From Seth Godin’s blog [ he got it from Bob Lefsetz’ blog ].
A rock star is not someone who takes the temperature, who gauges the marketplace before he creates his “art”. A rock star is someone who needs to create and is willing to tolerate the haters along with the fans. He’s someone who incites controversy just by existing. That’s what we lost in the dash for cash. Unique voices. I’m not saying we haven’t ended up with some pleasant music, but it just hasn’t hit you in the gut, it’s the aural equivalent of Splenda, it might do the trick, but it’s not the real thing. The real thing grabs your attention, drives down deep into your heart and lodges itself there. A rock star doesn’t follow conventions, doesn’t go disco or add drum machines just because everybody else does. A rock star exists in his own unique space, and if you met him you probably wouldn’t like him. Because he tends to be self-focused to the point of being narcissistic. Because he cares. He needs to get his message out.

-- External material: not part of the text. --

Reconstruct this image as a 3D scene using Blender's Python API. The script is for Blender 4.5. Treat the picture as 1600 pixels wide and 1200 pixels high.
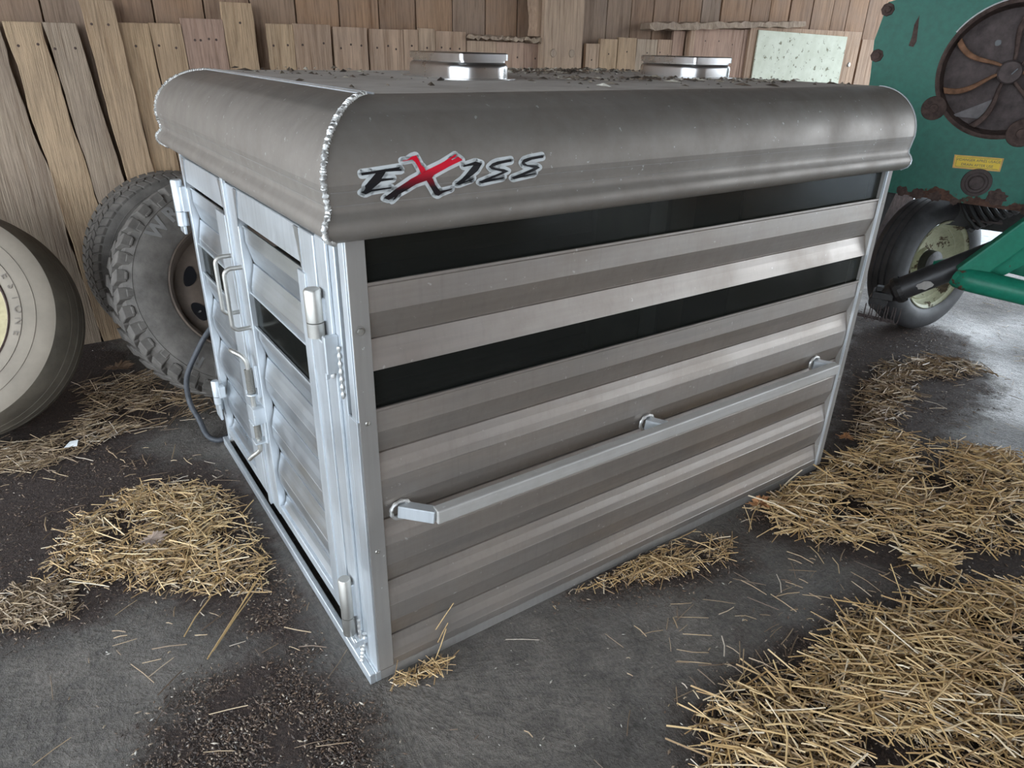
import bpy, bmesh, math, random
import numpy as np
from mathutils import Vector, Matrix
from mathutils.geometry import tessellate_polygon

random.seed(7)
rng = np.random.default_rng(11)
scene = bpy.context.scene
for o in list(bpy.data.objects):
    bpy.data.objects.remove(o)
COL = scene.collection
PI = math.pi

# ------------------------------------------------------------------ camera
cam_d = bpy.data.cameras.new('camera')
cam = bpy.data.objects.new('camera', cam_d)
COL.objects.link(cam)
cam.location = (-0.499, -1.2916, 1.5341)
cam.rotation_euler = (1.1225, -0.0223, -0.6007)
cam_d.sensor_width = 36.0
cam_d.lens = 1096.25 / 1600 * 36.0
cam_d.clip_start = 0.02
cam_d.clip_end = 400
scene.camera = cam

# ------------------------------------------------------------------ world: overcast daylight entering through the open barn sides
world = bpy.data.worlds.new('world')
scene.world = world
world.use_nodes = True
wn = world.node_tree
wn.nodes.clear()
w_out = wn.nodes.new('ShaderNodeOutputWorld')
w_bg = wn.nodes.new('ShaderNodeBackground')
w_tc = wn.nodes.new('ShaderNodeTexCoord')
w_sep = wn.nodes.new('ShaderNodeSeparateXYZ')
w_ramp = wn.nodes.new('ShaderNodeValToRGB')
w_ramp.color_ramp.elements[0].position = 0.0
w_ramp.color_ramp.elements[0].color = (0.86, 0.93, 1.0, 1)
w_ramp.color_ramp.elements[1].position = 0.7
w_ramp.color_ramp.elements[1].color = (0.72, 0.86, 1.0, 1)
wn.links.new(w_tc.outputs['Generated'], w_sep.inputs[0])
wn.links.new(w_sep.outputs['Z'], w_ramp.inputs[0])
wn.links.new(w_ramp.outputs[0], w_bg.inputs['Color'])
w_bg.inputs['Strength'].default_value = 7.4
wn.links.new(w_bg.outputs[0], w_out.inputs[0])

scene.view_settings.view_transform = 'Standard'
scene.view_settings.look = 'None'
scene.view_settings.gamma = 1.0
scene.view_settings.use_curve_mapping = False
scene.view_settings.exposure = 0.0
scene.cycles.max_bounces = 8
scene.cycles.diffuse_bounces = 5
scene.cycles.glossy_bounces = 5
scene.cycles.transparent_max_bounces = 12

# ------------------------------------------------------------------ materials
def new_mat(name):
    m = bpy.data.materials.new(name)
    m.use_nodes = True
    nt = m.node_tree
    return m, nt, nt.nodes['Principled BSDF']

def N(nt, t, **kw):
    n = nt.nodes.new(t)
    for k, v in kw.items():
        setattr(n, k, v)
    return n

def ramp(nt, src, stops):
    r = N(nt, 'ShaderNodeValToRGB')
    e = r.color_ramp.elements
    while len(e) < len(stops):
        e.new(0.5)
    for i, (p, c) in enumerate(stops):
        e[i].position = p
        e[i].color = (c[0], c[1], c[2], 1) if hasattr(c, '__len__') else (c, c, c, 1)
    nt.links.new(src, r.inputs[0])
    return r.outputs[0]

def coords(nt, scale=(1, 1, 1)):
    tc = N(nt, 'ShaderNodeTexCoord')
    mp = N(nt, 'ShaderNodeMapping')
    mp.inputs['Scale'].default_value = scale
    nt.links.new(tc.outputs['Object'], mp.inputs[0])
    return mp.outputs[0]

def noise(nt, vec, scale, detail=5, rough=0.6):
    n = N(nt, 'ShaderNodeTexNoise')
    n.inputs['Scale'].default_value = scale
    n.inputs['Detail'].default_value = detail
    n.inputs['Roughness'].default_value = rough
    nt.links.new(vec, n.inputs['Vector'])
    return n.outputs['Fac']

def mixc(nt, fac, a, b, mode='MIX'):
    m = N(nt, 'ShaderNodeMix', data_type='RGBA', blend_type=mode)
    for sock, v in ((0, fac), (6, a), (7, b)):
        if hasattr(v, 'is_linked') or hasattr(v, 'links'):
            nt.links.new(v, m.inputs[sock])
        elif sock == 0:
            m.inputs[0].default_value = v
        else:
            m.inputs[sock].default_value = (v[0], v[1], v[2], 1)
    return m.outputs[2]

def bump(nt, bsdf, h, strength=0.3, dist=0.01):
    b = N(nt, 'ShaderNodeBump')
    b.inputs['Strength'].default_value = strength
    b.inputs['Distance'].default_value = dist
    nt.links.new(h, b.inputs['Height'])
    nt.links.new(b.outputs[0], bsdf.inputs['Normal'])

def metal_mat(name, base, rough=0.35, metallic=0.9, grain=(1, 14, 14), dust=(0.33, 0.30, 0.26), dustamt=0.3, bmp=0.05, spots=True, drips=0.0):
    m, nt, b = new_mat(name)
    v = coords(nt, grain)
    n1 = noise(nt, v, 3.0, 6)
    v2 = coords(nt)
    n2 = noise(nt, v2, 5.0, 8, 0.65)
    n3 = noise(nt, v2, 60.0, 3)
    lo = tuple(c * 0.86 for c in base)
    c1 = ramp(nt, n1, [(0.3, lo), (0.7, base)])
    dm = ramp(nt, n2, [(0.42, 0.0), (0.68, dustamt)])
    c2 = mixc(nt, dm, c1, dust)
    if spots:
        sm = ramp(nt, n3, [(0.69, 0.0), (0.72, 0.5)])
        c2 = mixc(nt, sm, c2, (0.75, 0.75, 0.74))
    if drips:
        vd = coords(nt, (55, 55, 1.6))
        dn_ = ramp(nt, noise(nt, vd, 1.4, 4), [(0.52, 0.0), (0.70, drips)])
        c2 = mixc(nt, dn_, c2, (0.20, 0.17, 0.145))
    nt.links.new(c2, b.inputs['Base Color'])
    b.inputs['Metallic'].default_value = metallic
    rr = ramp(nt, n2, [(0.3, rough), (0.75, min(1, rough + 0.22))])
    nt.links.new(rr, b.inputs['Roughness'])
    bump(nt, b, n1, bmp, 0.01)
    return m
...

That’s what I’m aiming for. “Incites controversy just by existing.” Oh yeah!
PS : Splenda is a sugar-free sweetner.
1 comment
True. Each Word.
You can’t go to American Idol and say you would like to sing a Rock Song! Ideally you shouldn’t be able to go to a music store to buy Rock Music.
I think every Artist – Painter/Writer/Photographer/Journalist – starts as a Rock Star, and then some get ‘recognized’; and I wonder if after they have ‘arrived’, do they sometimes sit and wonder if they are a Rock Star anymore? Do they feel like a fake? Or at least caged?
Milan Kundera in one of his novels introduces a character who is a published writer, but you shouldn’t go to him and tell him that you like his work, since he considers his own work inferior to the greats he admires and thinks poorly of people who like his work.